The targets in this research, when compared to their non-bullied counterparts, responded that they felt more inferior in the conflict and less able to positively influence the situation.
4. A long-lasting process
This element again links to the repeated behaviour in the Australian definition. With targets feeling inferior and less able to positively influence the situation, their ability to stop behaviours that are bullying in nature is diminished. Over time, their own personal resources to cope are diminished and drained, and this leads to the third element in the Australian definition, the risk to health and safety. Time and again research has linked bullying to injury, both physical and psychological.
Interpersonal conflict, as has been stated, can be one incident and does not necessarily continue over time.
In the research, bullied targets reported higher levels of conflict continuation. For non-bullied targets, the interpersonal conflict was more than twice as likely to be resolved within the same day; and three times as likely to be solved within the same conflict situation.
5. Perceived Intent
Similar to the power imbalance, intent does not play a part in Australian bullying legislation and guidelines. Regardless of intent, bullying behaviours are a psychosocial hazard and it is an employers duty, as far as is reasonable practicable, to eliminate such risks under health and safety obligations.
However, broader research suggests that bullying can either contain an element of actual intent or perceived intent by the target. This is because the longer a bullying episode goes on, it is harder to believe a person who uses bullying type behaviours doesn’t know the impact or consequences of their behaviour.
In this research, targets of bullying perceived more negative intentions when compared to non-bullied counterparts. They described them as more intentional and malicious, and as a result of parties who simply did not care to prevent the negative consequences of the situation.
Those not targeted with bullying behaviour descriptors included that there had been, despite the conflict, positive intent. The perception was that the conflicted had occurred either by accident or it had been executed in an unlucky manner.
In summary…
If you are at work, trying to work out whether a scenario is bullying or interpersonal conflict, you are looking for the following.
Bullying is:
- Includes negative social behaviour (work-related and/or person related)

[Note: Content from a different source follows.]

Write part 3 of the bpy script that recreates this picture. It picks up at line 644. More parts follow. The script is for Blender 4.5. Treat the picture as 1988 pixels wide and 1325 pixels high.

- Repeatedly frequent and longer lasting negative social behaviour leading to harm and injury risk
- Likely to include an actual, or a perception of, a power imbalance against which a target cannot defend themselves against
- Likely to include an actual or perception that there is an intent to harm out of the negative social behaviour by the user of bullying behaviours
Interpersonal conflict is:
- More likely to be resolved within a day or the single conflict issue situation
- Less likely to involve negative social behaviour
- More of a perception of equal power by parties involved in the conflict
- More likely to have arisen out of positive intention or by error.